Qu’est-ce qu’une ale de gruit?

illustration : denis routhier | mots : patrick jodoin (avec traductrice : julie-anne proulx)

Ou : pourquoi a-t-elle disparu… jusqu’ici

 

Si vous demandez au commun des mortels de vous faire la liste des ingrédients généralement utilisés pour le brassage de la bière, il risque fort de vous dire que la bière est composée d’eau, de levure, d’orge maltée et, enfin, de houblon. Cette plante herbacée confère une variété de saveurs et d’arômes à la bière, en plus d’agir comme agent de conservation.

Heureusement, malgré leur simplicité, ces quatre ingrédients ont permis d’innombrables interprétations, de l’I.P.A. à la stout, en passant par de nombreux autres styles de bière.

Au cours des dernières années, toutefois, les brasseurs artisanaux ont redécouvert une tradition brassicole qui dévie de cette recette, en réduisant – ou même en omettant – la source de la saveur de nombreuses bières : le houblon.

Ces bières alternatives épicées s’appellent des ales de gruit.

Mais de quoi est exactement faite une ale de gruit? D’où provient son nom? Que s’est-il passé pendant toutes ces années pour qu’elle perde en popularité au profit de la bière au houblon?

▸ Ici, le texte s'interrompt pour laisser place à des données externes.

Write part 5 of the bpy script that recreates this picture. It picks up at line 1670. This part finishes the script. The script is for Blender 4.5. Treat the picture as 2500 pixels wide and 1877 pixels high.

Les origines du terme « gruit » sont obscures. Le mot prend toutefois racine dans le latin. En flamand, sa prononciation ressemble à celle de « grout » (coulis) en anglais… Oui, le truc que vous appliquez entre les tuiles de votre salle de bain! En allemand, le mot sonne plutôt comme « fruit ». On retrouve ce terme pour la première fois au 10e siècle aux Pays-Bas. C’est l’empereur Otto I qui a accordé aux agriculteurs le droit de faire le commerce du gruit. Si on lit entre les lignes, on pourrait plutôt dire qu’il a tenté de contrôler l’accès au gruit.

Le gruit est en fait un mélange d’herbes séchées utilisé pour aromatiser et préserver la bière au Moyen-Âge. Ces bières étaient alors brassées dans toutes sortes d’endroits : monastères, fermes, etc.

Le choix des herbes variait beaucoup, car il constituait souvent une recette secrète transmise d’un brasseur à un autre, et il était composé de différentes combinaisons d’herbes en fonction de la disponibilité et des préférences. Il variait également au fil du temps, d’un endroit à l’autre, et de saison en saison.  

Pourtant, il semble qu’on y retrouvait toujours le même ingrédient principal.

« L’hypothèse est – et nous en avons certaines preuves, bien que je n’aie vraiment jamais trouvé de source qui le prouve hors de tout doute – que le myrique baumier en était la composante principale », dit Richard W. Unger, professeur d’histoire médiévale à l’Université de la Colombie-Britannique et auteur de Beer in the Middle Ages and the Renaissance.

Le myrique baumier, aussi appelé « bois-sent-bon », est un arbuste qui pousse dans les milieux tourbeux. Il est aromatique lorsque séché, et contribue à conférer un arôme sucré, une légère amertume et un côté épicé à la bière.

« Il est assez difficile d’établir précisément la composition du gruit, ajoute M. Unger. Qu’ajoutaient-ils d’autre dans le mélange? De l’achillée millefeuille? Du romarin? De l’absinthe? Toutes ces plantes sont mentionnées. Malheureusement, il n’existe pas de livre qui énonce clairement la recette du gruit, puisque les gouvernements ne voulaient pas dire aux gens comment le faire. »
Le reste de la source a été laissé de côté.